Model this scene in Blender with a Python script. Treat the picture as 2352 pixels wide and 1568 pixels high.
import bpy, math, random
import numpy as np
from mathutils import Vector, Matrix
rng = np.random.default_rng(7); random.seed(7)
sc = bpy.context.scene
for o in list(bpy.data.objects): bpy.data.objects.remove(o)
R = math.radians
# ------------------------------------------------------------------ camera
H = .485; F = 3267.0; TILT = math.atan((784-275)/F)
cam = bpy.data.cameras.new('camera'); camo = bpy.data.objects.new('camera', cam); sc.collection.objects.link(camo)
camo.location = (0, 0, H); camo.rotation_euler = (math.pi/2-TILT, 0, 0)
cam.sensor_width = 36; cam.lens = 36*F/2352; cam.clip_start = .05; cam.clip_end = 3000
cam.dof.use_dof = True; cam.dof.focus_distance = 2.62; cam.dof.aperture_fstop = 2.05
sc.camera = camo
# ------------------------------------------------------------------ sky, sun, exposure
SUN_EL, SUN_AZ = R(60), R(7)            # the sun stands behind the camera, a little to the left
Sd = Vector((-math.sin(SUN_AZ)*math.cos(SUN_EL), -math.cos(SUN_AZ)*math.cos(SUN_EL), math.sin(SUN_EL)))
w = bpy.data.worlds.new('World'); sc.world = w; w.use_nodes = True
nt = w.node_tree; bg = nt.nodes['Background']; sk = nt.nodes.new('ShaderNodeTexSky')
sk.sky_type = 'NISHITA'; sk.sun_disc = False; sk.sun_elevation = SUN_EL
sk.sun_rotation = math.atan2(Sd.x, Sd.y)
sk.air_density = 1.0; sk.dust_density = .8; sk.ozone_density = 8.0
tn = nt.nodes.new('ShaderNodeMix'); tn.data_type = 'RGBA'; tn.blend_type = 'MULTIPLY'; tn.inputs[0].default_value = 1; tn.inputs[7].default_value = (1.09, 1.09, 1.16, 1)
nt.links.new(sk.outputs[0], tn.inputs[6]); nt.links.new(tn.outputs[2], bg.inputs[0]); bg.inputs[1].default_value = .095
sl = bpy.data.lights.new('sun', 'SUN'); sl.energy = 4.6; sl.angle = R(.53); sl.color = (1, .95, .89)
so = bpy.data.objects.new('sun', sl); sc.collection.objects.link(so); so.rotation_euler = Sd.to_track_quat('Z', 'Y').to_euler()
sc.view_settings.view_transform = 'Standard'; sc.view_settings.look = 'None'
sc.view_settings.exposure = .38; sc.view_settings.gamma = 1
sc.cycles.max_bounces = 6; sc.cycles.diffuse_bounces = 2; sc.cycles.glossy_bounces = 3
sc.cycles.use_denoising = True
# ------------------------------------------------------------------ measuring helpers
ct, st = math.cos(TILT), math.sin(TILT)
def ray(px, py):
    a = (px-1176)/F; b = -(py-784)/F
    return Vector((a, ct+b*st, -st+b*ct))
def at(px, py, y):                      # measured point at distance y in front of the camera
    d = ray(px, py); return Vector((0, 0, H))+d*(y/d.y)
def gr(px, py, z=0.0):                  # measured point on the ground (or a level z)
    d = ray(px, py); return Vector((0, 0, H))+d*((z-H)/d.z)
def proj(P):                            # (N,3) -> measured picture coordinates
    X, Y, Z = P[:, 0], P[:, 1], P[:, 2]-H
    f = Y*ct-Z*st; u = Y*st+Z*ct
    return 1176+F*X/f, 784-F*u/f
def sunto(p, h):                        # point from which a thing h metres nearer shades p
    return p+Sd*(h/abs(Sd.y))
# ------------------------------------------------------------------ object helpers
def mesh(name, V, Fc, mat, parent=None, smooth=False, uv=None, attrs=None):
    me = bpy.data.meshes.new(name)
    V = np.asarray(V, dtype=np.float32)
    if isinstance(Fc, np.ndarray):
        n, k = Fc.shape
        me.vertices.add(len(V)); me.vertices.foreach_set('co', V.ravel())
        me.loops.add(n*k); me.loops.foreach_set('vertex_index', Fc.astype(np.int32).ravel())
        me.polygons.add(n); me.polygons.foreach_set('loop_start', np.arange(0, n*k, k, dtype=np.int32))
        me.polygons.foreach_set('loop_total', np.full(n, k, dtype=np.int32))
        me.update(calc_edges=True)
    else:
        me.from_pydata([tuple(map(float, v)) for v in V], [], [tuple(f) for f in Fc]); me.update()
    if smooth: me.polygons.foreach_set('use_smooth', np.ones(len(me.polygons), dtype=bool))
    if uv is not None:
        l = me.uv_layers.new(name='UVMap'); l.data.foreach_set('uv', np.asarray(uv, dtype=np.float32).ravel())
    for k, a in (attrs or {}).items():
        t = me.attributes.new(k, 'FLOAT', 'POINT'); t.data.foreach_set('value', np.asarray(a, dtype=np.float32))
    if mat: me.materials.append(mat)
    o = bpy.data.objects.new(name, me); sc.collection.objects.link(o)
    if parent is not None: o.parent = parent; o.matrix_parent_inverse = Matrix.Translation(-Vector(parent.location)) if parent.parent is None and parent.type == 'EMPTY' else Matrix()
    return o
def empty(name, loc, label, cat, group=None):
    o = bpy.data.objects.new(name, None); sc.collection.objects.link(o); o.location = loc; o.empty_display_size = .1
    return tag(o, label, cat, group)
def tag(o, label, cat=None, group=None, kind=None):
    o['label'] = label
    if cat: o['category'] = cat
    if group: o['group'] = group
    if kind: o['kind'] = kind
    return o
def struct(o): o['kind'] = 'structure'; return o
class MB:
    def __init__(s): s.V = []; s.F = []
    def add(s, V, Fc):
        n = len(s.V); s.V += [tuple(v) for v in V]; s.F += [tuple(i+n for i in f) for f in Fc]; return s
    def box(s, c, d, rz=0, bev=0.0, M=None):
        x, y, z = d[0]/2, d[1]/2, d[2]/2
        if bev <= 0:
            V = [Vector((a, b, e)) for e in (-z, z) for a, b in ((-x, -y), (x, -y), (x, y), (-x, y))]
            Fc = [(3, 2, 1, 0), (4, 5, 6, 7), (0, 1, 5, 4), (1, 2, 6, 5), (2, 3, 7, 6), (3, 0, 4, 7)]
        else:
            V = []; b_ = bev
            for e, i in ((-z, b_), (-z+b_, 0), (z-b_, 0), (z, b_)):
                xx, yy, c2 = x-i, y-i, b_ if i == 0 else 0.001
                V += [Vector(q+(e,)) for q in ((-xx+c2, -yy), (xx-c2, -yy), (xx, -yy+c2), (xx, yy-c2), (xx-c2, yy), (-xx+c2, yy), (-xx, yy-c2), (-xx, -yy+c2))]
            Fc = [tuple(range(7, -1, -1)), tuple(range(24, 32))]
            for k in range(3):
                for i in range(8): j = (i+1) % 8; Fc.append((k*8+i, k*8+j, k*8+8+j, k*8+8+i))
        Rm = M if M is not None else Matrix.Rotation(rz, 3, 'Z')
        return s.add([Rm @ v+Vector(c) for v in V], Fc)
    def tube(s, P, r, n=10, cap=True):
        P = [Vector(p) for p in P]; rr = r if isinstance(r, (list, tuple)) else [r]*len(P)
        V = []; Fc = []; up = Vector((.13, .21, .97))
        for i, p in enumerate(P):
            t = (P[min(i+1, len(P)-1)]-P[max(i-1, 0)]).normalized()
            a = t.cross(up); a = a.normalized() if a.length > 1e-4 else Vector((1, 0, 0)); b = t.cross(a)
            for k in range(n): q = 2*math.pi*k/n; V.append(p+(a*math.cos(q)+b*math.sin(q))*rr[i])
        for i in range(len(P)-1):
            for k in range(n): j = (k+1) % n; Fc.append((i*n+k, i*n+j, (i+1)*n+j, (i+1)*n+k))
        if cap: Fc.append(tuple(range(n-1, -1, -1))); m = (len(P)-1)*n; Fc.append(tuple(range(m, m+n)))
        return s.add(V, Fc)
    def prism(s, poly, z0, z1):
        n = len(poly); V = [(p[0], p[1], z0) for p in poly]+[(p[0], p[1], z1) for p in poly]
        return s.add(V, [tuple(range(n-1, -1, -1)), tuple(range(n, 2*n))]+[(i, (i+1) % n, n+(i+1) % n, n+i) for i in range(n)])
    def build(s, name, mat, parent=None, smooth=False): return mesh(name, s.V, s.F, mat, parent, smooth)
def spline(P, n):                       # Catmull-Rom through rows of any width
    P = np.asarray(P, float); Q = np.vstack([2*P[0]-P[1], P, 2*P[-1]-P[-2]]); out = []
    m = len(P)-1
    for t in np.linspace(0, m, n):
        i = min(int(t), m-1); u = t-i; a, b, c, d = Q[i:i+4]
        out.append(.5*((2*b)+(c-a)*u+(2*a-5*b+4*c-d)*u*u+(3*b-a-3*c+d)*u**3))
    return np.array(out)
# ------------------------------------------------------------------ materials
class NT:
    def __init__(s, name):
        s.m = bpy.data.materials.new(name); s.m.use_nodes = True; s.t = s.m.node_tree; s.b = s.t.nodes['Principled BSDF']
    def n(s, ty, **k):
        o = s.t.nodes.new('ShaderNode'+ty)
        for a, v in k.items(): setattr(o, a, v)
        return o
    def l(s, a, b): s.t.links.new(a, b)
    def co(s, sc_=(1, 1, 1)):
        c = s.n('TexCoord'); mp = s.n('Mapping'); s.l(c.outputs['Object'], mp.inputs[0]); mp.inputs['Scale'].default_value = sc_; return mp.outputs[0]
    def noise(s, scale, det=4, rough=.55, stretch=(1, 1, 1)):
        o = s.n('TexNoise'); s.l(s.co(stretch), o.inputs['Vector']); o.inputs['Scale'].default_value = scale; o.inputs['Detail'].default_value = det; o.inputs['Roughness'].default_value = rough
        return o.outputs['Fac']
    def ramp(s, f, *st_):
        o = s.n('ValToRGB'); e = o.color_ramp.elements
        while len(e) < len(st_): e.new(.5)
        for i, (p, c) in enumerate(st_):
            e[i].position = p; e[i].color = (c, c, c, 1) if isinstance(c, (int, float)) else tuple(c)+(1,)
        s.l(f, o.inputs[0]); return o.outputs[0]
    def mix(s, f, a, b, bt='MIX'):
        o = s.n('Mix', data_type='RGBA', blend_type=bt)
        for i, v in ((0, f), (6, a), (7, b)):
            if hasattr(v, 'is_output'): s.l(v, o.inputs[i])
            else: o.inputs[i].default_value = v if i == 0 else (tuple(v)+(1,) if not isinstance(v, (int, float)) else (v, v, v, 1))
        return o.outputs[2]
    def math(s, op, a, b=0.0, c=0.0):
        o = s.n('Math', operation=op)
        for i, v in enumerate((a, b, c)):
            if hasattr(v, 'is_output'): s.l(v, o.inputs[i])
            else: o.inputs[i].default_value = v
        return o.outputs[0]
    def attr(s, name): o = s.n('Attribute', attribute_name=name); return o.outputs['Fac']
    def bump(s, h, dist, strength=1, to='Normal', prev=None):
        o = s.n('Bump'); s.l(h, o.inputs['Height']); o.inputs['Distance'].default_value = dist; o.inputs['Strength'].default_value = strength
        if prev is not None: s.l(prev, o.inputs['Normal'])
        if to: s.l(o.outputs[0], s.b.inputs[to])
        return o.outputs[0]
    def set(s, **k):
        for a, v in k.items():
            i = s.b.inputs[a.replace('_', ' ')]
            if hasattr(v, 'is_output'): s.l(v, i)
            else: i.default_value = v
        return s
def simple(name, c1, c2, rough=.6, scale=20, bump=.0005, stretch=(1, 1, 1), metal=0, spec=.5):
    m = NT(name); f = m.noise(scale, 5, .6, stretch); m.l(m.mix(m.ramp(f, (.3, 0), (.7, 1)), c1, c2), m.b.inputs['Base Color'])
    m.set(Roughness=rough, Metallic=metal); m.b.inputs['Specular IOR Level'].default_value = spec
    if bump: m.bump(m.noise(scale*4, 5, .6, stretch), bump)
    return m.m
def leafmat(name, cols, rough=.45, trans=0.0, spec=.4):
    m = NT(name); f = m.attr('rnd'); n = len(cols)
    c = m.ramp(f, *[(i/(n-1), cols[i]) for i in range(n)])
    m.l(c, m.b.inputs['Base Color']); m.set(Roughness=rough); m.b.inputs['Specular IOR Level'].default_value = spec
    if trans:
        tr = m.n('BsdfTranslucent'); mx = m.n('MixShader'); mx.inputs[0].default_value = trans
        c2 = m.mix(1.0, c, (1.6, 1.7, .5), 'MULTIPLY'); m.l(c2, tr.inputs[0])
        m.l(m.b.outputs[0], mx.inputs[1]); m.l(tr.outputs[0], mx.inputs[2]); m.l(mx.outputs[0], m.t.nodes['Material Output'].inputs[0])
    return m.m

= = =

Find the lines above that include the string "picture" and copy them.

Model this scene in Blender with a Python script. Treat the picture as 2352 pixels wide and 1568 pixels high.
def proj(P):                            # (N,3) -> measured picture coordinates